DATA SEGMENT:
== == ==
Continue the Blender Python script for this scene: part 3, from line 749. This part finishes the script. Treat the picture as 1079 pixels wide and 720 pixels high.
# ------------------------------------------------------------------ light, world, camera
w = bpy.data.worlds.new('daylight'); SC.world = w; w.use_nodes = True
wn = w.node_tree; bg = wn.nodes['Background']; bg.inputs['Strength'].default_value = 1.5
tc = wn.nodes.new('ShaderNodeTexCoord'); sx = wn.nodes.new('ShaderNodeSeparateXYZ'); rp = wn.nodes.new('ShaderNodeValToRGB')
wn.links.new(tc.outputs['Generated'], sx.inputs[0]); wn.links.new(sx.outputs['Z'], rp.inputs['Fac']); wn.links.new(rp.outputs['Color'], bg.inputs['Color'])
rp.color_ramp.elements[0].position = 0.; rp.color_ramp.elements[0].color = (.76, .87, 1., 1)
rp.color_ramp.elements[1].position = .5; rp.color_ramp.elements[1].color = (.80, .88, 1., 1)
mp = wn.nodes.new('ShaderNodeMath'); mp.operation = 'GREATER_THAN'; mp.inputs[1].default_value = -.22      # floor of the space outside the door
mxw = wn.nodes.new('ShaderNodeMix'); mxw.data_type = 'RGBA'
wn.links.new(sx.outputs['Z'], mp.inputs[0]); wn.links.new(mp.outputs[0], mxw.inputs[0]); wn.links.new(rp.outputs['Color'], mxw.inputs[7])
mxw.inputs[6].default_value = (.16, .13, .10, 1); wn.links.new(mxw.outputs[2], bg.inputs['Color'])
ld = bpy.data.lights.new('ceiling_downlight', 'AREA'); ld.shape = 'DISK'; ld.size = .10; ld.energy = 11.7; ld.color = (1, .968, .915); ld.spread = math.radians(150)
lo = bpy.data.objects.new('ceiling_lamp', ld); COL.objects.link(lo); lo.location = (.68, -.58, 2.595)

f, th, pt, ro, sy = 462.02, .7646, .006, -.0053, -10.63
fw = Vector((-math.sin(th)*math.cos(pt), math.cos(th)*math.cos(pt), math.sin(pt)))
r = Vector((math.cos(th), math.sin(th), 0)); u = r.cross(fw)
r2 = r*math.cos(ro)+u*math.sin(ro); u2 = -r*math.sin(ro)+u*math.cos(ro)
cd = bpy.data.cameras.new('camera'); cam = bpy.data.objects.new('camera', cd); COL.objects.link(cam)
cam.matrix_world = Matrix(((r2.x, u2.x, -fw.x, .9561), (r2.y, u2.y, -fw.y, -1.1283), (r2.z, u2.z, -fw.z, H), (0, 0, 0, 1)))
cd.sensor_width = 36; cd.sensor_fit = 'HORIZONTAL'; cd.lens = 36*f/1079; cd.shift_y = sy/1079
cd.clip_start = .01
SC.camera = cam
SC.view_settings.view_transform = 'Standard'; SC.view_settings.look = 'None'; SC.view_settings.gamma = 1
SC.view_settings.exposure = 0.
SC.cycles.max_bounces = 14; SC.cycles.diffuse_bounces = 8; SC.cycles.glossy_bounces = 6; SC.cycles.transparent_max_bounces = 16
== == ==
GIVEN REQUEST: Copy all the lines, exactly.

SOLUTION TO THIS TASK:
Continue the Blender Python script for this scene: part 3, from line 749. This part finishes the script. Treat the picture as 1079 pixels wide and 720 pixels high.
# ------------------------------------------------------------------ light, world, camera
w = bpy.data.worlds.new('daylight'); SC.world = w; w.use_nodes = True
wn = w.node_tree; bg = wn.nodes['Background']; bg.inputs['Strength'].default_value = 1.5
tc = wn.nodes.new('ShaderNodeTexCoord'); sx = wn.nodes.new('ShaderNodeSeparateXYZ'); rp = wn.nodes.new('ShaderNodeValToRGB')
wn.links.new(tc.outputs['Generated'], sx.inputs[0]); wn.links.new(sx.outputs['Z'], rp.inputs['Fac']); wn.links.new(rp.outputs['Color'], bg.inputs['Color'])
rp.color_ramp.elements[0].position = 0.; rp.color_ramp.elements[0].color = (.76, .87, 1., 1)
rp.color_ramp.elements[1].position = .5; rp.color_ramp.elements[1].color = (.80, .88, 1., 1)
mp = wn.nodes.new('ShaderNodeMath'); mp.operation = 'GREATER_THAN'; mp.inputs[1].default_value = -.22      # floor of the space outside the door
mxw = wn.nodes.new('ShaderNodeMix'); mxw.data_type = 'RGBA'
wn.links.new(sx.outputs['Z'], mp.inputs[0]); wn.links.new(mp.outputs[0], mxw.inputs[0]); wn.links.new(rp.outputs['Color'], mxw.inputs[7])
mxw.inputs[6].default_value = (.16, .13, .10, 1); wn.links.new(mxw.outputs[2], bg.inputs['Color'])
ld = bpy.data.lights.new('ceiling_downlight', 'AREA'); ld.shape = 'DISK'; ld.size = .10; ld.energy = 11.7; ld.color = (1, .968, .915); ld.spread = math.radians(150)
lo = bpy.data.objects.new('ceiling_lamp', ld); COL.objects.link(lo); lo.location = (.68, -.58, 2.595)

f, th, pt, ro, sy = 462.02, .7646, .006, -.0053, -10.63
fw = Vector((-math.sin(th)*math.cos(pt), math.cos(th)*math.cos(pt), math.sin(pt)))
r = Vector((math.cos(th), math.sin(th), 0)); u = r.cross(fw)
r2 = r*math.cos(ro)+u*math.sin(ro); u2 = -r*math.sin(ro)+u*math.cos(ro)
cd = bpy.data.cameras.new('camera'); cam = bpy.data.objects.new('camera', cd); COL.objects.link(cam)
cam.matrix_world = Matrix(((r2.x, u2.x, -fw.x, .9561), (r2.y, u2.y, -fw.y, -1.1283), (r2.z, u2.z, -fw.z, H), (0, 0, 0, 1)))
cd.sensor_width = 36; cd.sensor_fit = 'HORIZONTAL'; cd.lens = 36*f/1079; cd.shift_y = sy/1079
cd.clip_start = .01
SC.camera = cam
SC.view_settings.view_transform = 'Standard'; SC.view_settings.look = 'None'; SC.view_settings.gamma = 1
SC.view_settings.exposure = 0.
SC.cycles.max_bounces = 14; SC.cycles.diffuse_bounces = 8; SC.cycles.glossy_bounces = 6; SC.cycles.transparent_max_bounces = 16